Cases like these motivate pundits to write opinion pieces condemning the revolving door and shadow lobbyists by pointing out what is often referred to as the “Daschle Loophole” in the LDA.   They can elude the law’s registration requirement by simply interpreting the strict statutory definition of “lobbyist” as not applying to them.  That is, so long as they are not spending 20% of their time—think one full day in a normal work week—on behalf of any single client for an entire quarter, then they do not need to register or report their lobbying activities.  Think about that: do you ever spend one full day per week for three months straight working on any one project at work?  As law professor William V. Luneberg, Jr. notes, “You can do a hell of a lot of lobbying for somebody when you’re only doing 19 percent of your time for the client.”

So the LDA loophole is not new.  In fact, OpenSecrets.org has shown that under-the-radar lobbyists are on the rise.  But stealth lobbying and the revolving door tend to get the media’s attention only with high profile cases like Gingrich and Weiner.  When it does, the reporting tends to beg two key questions: how common is it for lobbyists to have gone through the revolving door?
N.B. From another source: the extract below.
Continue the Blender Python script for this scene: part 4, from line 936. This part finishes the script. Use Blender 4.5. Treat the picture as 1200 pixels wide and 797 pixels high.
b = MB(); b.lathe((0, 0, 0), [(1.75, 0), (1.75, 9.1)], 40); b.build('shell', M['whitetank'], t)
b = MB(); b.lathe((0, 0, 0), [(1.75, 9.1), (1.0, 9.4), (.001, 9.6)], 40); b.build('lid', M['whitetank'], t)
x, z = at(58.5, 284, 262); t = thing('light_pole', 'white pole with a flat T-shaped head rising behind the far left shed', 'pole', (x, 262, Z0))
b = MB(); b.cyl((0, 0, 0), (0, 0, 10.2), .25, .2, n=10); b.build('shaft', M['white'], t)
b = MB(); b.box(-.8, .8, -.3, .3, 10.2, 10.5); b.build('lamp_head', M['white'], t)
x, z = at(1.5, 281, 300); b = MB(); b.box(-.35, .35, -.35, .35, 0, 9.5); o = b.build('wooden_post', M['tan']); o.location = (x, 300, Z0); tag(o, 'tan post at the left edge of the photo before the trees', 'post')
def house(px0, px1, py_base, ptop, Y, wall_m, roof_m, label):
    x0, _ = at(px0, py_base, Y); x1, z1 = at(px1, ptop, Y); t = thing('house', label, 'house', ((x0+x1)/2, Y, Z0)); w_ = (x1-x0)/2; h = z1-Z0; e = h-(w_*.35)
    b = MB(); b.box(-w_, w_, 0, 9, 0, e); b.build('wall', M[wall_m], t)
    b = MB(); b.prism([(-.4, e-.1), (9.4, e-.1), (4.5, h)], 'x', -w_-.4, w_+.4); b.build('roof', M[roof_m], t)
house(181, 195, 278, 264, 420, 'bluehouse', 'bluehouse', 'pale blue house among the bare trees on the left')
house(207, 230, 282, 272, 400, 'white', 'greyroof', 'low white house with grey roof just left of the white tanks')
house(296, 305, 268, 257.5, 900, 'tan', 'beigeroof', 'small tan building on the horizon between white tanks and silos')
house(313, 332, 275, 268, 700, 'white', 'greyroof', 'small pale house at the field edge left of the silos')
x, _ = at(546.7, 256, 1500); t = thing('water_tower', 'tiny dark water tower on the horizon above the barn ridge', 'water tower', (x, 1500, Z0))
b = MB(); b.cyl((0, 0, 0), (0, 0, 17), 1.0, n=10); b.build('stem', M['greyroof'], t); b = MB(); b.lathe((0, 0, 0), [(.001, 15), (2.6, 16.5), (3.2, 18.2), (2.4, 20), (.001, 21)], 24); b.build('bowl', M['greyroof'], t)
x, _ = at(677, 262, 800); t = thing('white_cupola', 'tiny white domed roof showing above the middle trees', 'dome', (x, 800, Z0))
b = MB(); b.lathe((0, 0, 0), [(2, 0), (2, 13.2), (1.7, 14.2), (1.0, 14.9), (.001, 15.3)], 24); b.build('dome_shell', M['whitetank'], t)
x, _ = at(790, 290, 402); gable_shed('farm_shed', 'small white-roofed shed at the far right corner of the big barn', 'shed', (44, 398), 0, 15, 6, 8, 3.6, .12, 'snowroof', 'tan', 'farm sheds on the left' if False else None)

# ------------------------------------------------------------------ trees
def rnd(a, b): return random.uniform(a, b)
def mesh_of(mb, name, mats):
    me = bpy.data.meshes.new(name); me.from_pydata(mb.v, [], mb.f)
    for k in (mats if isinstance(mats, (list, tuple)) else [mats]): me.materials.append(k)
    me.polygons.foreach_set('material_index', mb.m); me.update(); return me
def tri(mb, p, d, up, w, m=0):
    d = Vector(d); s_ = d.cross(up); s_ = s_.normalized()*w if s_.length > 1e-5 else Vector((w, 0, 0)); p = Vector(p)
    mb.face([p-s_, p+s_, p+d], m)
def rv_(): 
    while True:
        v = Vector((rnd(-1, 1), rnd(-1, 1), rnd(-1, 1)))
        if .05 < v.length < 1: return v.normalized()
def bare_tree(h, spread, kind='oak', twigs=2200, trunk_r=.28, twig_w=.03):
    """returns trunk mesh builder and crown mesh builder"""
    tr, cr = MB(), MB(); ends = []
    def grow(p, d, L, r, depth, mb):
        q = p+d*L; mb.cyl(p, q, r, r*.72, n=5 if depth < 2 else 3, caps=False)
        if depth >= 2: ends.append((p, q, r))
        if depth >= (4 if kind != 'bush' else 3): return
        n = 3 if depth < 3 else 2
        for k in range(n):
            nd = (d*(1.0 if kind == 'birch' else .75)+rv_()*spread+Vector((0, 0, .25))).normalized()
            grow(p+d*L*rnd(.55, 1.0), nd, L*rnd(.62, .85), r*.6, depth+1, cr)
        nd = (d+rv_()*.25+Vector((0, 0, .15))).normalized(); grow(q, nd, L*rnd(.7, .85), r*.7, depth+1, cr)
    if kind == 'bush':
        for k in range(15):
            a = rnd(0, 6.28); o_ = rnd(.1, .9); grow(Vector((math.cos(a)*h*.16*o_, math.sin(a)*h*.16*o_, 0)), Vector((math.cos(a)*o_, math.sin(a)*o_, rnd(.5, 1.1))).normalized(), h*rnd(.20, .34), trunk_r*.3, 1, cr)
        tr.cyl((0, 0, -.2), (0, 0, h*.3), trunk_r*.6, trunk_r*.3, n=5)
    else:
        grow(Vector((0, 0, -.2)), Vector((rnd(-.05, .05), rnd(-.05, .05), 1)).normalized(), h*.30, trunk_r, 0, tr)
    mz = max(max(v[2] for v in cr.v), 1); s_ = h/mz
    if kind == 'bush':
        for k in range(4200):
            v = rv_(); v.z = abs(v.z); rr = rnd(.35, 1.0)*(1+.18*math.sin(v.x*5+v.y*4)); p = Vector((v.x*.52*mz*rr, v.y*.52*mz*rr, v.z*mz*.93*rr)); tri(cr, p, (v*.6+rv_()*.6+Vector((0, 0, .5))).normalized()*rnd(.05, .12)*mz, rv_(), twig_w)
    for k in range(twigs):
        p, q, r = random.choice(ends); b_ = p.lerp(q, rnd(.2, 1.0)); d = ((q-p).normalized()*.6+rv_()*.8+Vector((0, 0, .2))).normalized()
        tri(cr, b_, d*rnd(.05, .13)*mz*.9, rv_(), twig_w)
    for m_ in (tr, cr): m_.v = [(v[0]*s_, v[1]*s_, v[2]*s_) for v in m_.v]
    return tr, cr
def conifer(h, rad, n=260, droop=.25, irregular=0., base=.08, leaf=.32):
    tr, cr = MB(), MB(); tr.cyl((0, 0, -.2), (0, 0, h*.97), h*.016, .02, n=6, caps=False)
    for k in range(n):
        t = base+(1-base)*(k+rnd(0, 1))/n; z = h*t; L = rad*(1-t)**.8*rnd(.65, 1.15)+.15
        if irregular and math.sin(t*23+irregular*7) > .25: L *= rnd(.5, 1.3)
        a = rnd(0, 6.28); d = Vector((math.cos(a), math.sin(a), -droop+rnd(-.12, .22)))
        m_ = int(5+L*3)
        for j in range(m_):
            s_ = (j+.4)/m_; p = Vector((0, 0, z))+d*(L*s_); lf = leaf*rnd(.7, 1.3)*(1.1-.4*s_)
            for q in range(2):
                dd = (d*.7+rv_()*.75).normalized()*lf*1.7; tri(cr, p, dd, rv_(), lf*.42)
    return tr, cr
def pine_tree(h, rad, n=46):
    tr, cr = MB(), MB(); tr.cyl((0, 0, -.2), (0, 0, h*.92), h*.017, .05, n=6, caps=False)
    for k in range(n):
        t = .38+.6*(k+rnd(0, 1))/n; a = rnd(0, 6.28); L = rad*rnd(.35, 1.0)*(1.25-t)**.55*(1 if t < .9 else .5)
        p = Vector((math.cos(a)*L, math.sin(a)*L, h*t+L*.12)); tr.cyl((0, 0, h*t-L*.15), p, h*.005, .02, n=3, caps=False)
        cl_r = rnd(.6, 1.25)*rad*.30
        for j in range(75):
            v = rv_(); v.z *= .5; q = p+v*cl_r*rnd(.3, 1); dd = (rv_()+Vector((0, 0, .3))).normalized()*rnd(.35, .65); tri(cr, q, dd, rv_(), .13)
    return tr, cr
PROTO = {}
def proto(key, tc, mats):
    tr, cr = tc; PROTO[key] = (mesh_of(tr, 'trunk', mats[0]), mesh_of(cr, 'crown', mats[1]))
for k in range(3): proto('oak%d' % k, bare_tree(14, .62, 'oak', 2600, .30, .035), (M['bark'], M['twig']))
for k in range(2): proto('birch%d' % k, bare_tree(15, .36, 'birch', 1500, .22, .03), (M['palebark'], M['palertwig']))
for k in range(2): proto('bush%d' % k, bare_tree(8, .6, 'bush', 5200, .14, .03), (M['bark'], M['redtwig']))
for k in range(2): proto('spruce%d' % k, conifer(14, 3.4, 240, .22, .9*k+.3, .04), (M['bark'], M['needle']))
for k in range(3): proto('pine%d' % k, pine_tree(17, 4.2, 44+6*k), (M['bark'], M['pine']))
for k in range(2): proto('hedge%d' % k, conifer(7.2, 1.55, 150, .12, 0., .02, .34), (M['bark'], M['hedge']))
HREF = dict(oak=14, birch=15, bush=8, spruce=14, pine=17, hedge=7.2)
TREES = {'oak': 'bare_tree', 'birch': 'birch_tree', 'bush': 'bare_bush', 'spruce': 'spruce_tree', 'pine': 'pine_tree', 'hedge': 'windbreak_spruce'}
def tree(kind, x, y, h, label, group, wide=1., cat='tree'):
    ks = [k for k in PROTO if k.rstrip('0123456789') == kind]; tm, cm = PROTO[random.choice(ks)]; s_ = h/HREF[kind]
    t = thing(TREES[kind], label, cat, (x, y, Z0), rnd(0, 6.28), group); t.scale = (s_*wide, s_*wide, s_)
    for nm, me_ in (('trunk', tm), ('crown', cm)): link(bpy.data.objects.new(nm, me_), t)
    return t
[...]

And just how many unregistered lobbyists are there in the “influence industry?”  My co-author Herschel (Trey) Thomas and I have some relevant (hopefully not too relevant) research on this here and here.

Based on our sample of about 1,600 registered lobbyists, we find that 52% had once worked in the federal government, mostly in Congress.  These revolving door lobbyists tend to have a more diverse clientele and to work on a much wider range of issues than others, suggesting that they are more likely selling “access” to former employers in government than they are using highly specialized policy expertise (which would instead lead them to attract clients from one or a few economic sectors, and to work on a single policy area).  Only about 1% of them are former members of Congress (though, it’s likely that one in two former lawmakers become lobbyists after leaving office).

Our second study is based on a random sample of “policy advocates” drawn from Lobbyists.info, the leading commercial directory of government affairs professionals.  This sample includes both registered and unregistered (shadow) lobbyists.  We find that shadow lobbyists actually outnumbered registered lobbyists in 2012.  That is, there are now more stealth lobbyists—roughly 13,000 by our conservative estimate—than there are those who register under the LDA.  Registered or not, still only about 1% served in Congress.  So, though Gingrich, Daschle, and Weiner tend to be the most notable examples of what’s wrong with lobbying transparency, they are far from alone.

Why does any of this matter?  Obviously the LDA falls far short of the open government and transparency ideal.  That’s Congress’s fault, not the lobbyists.  The overwhelming majority of lobbyists are not Jack Abramoff (gated).  They are honest and ethical, and they play a key role in representing people’s interests before government.

But that is not to say that they represent interests equally before government.  Baumgartner and colleagues show that having “covered official” lobbyists on your side is the only factor, other than having high-ranking officials inside government, that predicts “policy success” in a lobbying campaign.  Blanes i Vidal and colleagues (gated) find that revolving door lobbyists earn significantly more money than others.  And  Bertrand and colleagues show that revolving door lobbyists substitute the issues they work on when their former congressional employer switches committee assignments.  It’s not likely that any of these things would occur if revolving door lobbyists were valuable solely for their substantive policy expertise.

So, the revolving door appears to distort political representation and policy responsiveness.  But social scientists have yet to fully explain why.  One thing is for sure: the more lobbyists go into the shadows, the less likely it is that we’ll ever be able to.